» Short problem
Repeat each line word for word.

» Data
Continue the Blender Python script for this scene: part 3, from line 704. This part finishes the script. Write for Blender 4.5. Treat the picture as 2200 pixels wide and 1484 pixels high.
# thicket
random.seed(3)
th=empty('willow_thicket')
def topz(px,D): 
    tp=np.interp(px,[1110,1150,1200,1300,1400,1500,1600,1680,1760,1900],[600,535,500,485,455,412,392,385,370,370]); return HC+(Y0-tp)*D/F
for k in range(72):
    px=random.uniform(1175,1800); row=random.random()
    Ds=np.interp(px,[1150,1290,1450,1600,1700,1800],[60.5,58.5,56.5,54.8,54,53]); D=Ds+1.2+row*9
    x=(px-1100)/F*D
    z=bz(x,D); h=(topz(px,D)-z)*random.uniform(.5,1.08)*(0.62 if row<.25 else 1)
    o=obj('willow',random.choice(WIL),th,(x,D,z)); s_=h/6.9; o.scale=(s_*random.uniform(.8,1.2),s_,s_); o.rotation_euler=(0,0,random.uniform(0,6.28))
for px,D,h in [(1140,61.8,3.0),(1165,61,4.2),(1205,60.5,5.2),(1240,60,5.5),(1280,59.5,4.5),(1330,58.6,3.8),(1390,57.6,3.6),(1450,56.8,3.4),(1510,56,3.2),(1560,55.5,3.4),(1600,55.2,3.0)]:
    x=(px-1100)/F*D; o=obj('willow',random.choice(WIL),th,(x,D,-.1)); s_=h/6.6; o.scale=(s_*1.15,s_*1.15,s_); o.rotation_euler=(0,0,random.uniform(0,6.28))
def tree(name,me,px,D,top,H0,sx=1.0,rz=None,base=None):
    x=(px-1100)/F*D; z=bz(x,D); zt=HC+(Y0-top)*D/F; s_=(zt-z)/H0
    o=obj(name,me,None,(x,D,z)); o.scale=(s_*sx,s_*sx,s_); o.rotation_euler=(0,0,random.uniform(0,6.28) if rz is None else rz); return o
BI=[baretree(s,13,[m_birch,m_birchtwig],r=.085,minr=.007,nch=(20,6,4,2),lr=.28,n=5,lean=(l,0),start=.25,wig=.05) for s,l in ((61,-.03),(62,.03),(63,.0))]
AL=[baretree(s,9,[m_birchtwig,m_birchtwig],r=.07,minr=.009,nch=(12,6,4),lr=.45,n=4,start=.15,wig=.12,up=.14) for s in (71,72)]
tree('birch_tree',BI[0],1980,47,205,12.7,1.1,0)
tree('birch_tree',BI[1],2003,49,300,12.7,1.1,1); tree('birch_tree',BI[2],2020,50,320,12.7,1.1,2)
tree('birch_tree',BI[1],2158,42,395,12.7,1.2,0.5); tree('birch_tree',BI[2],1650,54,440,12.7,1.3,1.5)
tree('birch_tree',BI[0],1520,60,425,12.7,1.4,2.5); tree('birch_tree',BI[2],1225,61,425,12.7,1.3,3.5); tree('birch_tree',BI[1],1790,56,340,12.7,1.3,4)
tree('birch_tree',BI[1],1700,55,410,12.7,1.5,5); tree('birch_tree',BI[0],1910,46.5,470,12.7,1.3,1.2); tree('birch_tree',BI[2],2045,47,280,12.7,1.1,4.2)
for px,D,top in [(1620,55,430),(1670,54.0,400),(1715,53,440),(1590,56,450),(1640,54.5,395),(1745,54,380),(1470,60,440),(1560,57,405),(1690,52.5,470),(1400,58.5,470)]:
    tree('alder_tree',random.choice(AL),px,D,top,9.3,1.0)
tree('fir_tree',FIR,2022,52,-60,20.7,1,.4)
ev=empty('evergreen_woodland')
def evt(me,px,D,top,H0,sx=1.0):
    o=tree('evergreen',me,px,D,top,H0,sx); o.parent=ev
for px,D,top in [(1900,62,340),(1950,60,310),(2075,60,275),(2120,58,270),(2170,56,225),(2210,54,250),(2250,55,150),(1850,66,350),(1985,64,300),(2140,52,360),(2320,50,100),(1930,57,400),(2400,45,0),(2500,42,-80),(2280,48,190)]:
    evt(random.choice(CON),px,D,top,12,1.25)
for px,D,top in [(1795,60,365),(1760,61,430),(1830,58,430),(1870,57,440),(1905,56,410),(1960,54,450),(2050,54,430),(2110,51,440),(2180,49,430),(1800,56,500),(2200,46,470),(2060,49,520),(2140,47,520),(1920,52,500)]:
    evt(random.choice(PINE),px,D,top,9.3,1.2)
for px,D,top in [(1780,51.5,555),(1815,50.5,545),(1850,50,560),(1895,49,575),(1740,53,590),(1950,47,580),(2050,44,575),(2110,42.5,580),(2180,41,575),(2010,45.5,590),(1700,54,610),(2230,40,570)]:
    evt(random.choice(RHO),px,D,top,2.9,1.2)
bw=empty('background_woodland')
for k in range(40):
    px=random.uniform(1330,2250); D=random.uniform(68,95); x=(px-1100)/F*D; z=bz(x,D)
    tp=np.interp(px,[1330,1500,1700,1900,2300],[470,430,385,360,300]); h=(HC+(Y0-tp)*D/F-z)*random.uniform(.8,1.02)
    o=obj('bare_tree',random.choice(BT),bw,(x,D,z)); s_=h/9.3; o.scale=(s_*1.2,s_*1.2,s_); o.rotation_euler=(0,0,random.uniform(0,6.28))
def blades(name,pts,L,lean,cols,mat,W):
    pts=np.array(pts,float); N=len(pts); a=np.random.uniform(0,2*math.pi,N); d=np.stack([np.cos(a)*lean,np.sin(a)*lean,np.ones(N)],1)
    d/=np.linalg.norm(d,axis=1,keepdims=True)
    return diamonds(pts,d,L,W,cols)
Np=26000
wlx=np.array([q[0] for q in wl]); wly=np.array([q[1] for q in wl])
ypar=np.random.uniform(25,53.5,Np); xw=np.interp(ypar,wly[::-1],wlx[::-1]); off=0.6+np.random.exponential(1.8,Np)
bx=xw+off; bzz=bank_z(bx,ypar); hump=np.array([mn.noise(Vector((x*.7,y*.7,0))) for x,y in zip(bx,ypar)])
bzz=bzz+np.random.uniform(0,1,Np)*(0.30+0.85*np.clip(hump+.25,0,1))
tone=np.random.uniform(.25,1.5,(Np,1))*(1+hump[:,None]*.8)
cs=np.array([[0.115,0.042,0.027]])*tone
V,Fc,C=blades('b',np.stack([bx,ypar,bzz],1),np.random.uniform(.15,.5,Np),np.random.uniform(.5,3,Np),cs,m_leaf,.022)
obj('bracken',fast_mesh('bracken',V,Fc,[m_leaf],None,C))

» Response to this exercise
Continue the Blender Python script for this scene: part 3, from line 704. This part finishes the script. Write for Blender 4.5. Treat the picture as 2200 pixels wide and 1484 pixels high.
# thicket
random.seed(3)
th=empty('willow_thicket')
def topz(px,D): 
    tp=np.interp(px,[1110,1150,1200,1300,1400,1500,1600,1680,1760,1900],[600,535,500,485,455,412,392,385,370,370]); return HC+(Y0-tp)*D/F
for k in range(72):
    px=random.uniform(1175,1800); row=random.random()
    Ds=np.interp(px,[1150,1290,1450,1600,1700,1800],[60.5,58.5,56.5,54.8,54,53]); D=Ds+1.2+row*9
    x=(px-1100)/F*D
    z=bz(x,D); h=(topz(px,D)-z)*random.uniform(.5,1.08)*(0.62 if row<.25 else 1)
    o=obj('willow',random.choice(WIL),th,(x,D,z)); s_=h/6.9; o.scale=(s_*random.uniform(.8,1.2),s_,s_); o.rotation_euler=(0,0,random.uniform(0,6.28))
for px,D,h in [(1140,61.8,3.0),(1165,61,4.2),(1205,60.5,5.2),(1240,60,5.5),(1280,59.5,4.5),(1330,58.6,3.8),(1390,57.6,3.6),(1450,56.8,3.4),(1510,56,3.2),(1560,55.5,3.4),(1600,55.2,3.0)]:
    x=(px-1100)/F*D; o=obj('willow',random.choice(WIL),th,(x,D,-.1)); s_=h/6.6; o.scale=(s_*1.15,s_*1.15,s_); o.rotation_euler=(0,0,random.uniform(0,6.28))
def tree(name,me,px,D,top,H0,sx=1.0,rz=None,base=None):
    x=(px-1100)/F*D; z=bz(x,D); zt=HC+(Y0-top)*D/F; s_=(zt-z)/H0
    o=obj(name,me,None,(x,D,z)); o.scale=(s_*sx,s_*sx,s_); o.rotation_euler=(0,0,random.uniform(0,6.28) if rz is None else rz); return o
BI=[baretree(s,13,[m_birch,m_birchtwig],r=.085,minr=.007,nch=(20,6,4,2),lr=.28,n=5,lean=(l,0),start=.25,wig=.05) for s,l in ((61,-.03),(62,.03),(63,.0))]
AL=[baretree(s,9,[m_birchtwig,m_birchtwig],r=.07,minr=.009,nch=(12,6,4),lr=.45,n=4,start=.15,wig=.12,up=.14) for s in (71,72)]
tree('birch_tree',BI[0],1980,47,205,12.7,1.1,0)
tree('birch_tree',BI[1],2003,49,300,12.7,1.1,1); tree('birch_tree',BI[2],2020,50,320,12.7,1.1,2)
tree('birch_tree',BI[1],2158,42,395,12.7,1.2,0.5); tree('birch_tree',BI[2],1650,54,440,12.7,1.3,1.5)
tree('birch_tree',BI[0],1520,60,425,12.7,1.4,2.5); tree('birch_tree',BI[2],1225,61,425,12.7,1.3,3.5); tree('birch_tree',BI[1],1790,56,340,12.7,1.3,4)
tree('birch_tree',BI[1],1700,55,410,12.7,1.5,5); tree('birch_tree',BI[0],1910,46.5,470,12.7,1.3,1.2); tree('birch_tree',BI[2],2045,47,280,12.7,1.1,4.2)
for px,D,top in [(1620,55,430),(1670,54.0,400),(1715,53,440),(1590,56,450),(1640,54.5,395),(1745,54,380),(1470,60,440),(1560,57,405),(1690,52.5,470),(1400,58.5,470)]:
    tree('alder_tree',random.choice(AL),px,D,top,9.3,1.0)
tree('fir_tree',FIR,2022,52,-60,20.7,1,.4)
ev=empty('evergreen_woodland')
def evt(me,px,D,top,H0,sx=1.0):
    o=tree('evergreen',me,px,D,top,H0,sx); o.parent=ev
for px,D,top in [(1900,62,340),(1950,60,310),(2075,60,275),(2120,58,270),(2170,56,225),(2210,54,250),(2250,55,150),(1850,66,350),(1985,64,300),(2140,52,360),(2320,50,100),(1930,57,400),(2400,45,0),(2500,42,-80),(2280,48,190)]:
    evt(random.choice(CON),px,D,top,12,1.25)
for px,D,top in [(1795,60,365),(1760,61,430),(1830,58,430),(1870,57,440),(1905,56,410),(1960,54,450),(2050,54,430),(2110,51,440),(2180,49,430),(1800,56,500),(2200,46,470),(2060,49,520),(2140,47,520),(1920,52,500)]:
    evt(random.choice(PINE),px,D,top,9.3,1.2)
for px,D,top in [(1780,51.5,555),(1815,50.5,545),(1850,50,560),(1895,49,575),(1740,53,590),(1950,47,580),(2050,44,575),(2110,42.5,580),(2180,41,575),(2010,45.5,590),(1700,54,610),(2230,40,570)]:
    evt(random.choice(RHO),px,D,top,2.9,1.2)
bw=empty('background_woodland')
for k in range(40):
    px=random.uniform(1330,2250); D=random.uniform(68,95); x=(px-1100)/F*D; z=bz(x,D)
    tp=np.interp(px,[1330,1500,1700,1900,2300],[470,430,385,360,300]); h=(HC+(Y0-tp)*D/F-z)*random.uniform(.8,1.02)
    o=obj('bare_tree',random.choice(BT),bw,(x,D,z)); s_=h/9.3; o.scale=(s_*1.2,s_*1.2,s_); o.rotation_euler=(0,0,random.uniform(0,6.28))
def blades(name,pts,L,lean,cols,mat,W):
    pts=np.array(pts,float); N=len(pts); a=np.random.uniform(0,2*math.pi,N); d=np.stack([np.cos(a)*lean,np.sin(a)*lean,np.ones(N)],1)
    d/=np.linalg.norm(d,axis=1,keepdims=True)
    return diamonds(pts,d,L,W,cols)
Np=26000
wlx=np.array([q[0] for q in wl]); wly=np.array([q[1] for q in wl])
ypar=np.random.uniform(25,53.5,Np); xw=np.interp(ypar,wly[::-1],wlx[::-1]); off=0.6+np.random.exponential(1.8,Np)
bx=xw+off; bzz=bank_z(bx,ypar); hump=np.array([mn.noise(Vector((x*.7,y*.7,0))) for x,y in zip(bx,ypar)])
bzz=bzz+np.random.uniform(0,1,Np)*(0.30+0.85*np.clip(hump+.25,0,1))
tone=np.random.uniform(.25,1.5,(Np,1))*(1+hump[:,None]*.8)
cs=np.array([[0.115,0.042,0.027]])*tone
V,Fc,C=blades('b',np.stack([bx,ypar,bzz],1),np.random.uniform(.15,.5,Np),np.random.uniform(.5,3,Np),cs,m_leaf,.022)
obj('bracken',fast_mesh('bracken',V,Fc,[m_leaf],None,C))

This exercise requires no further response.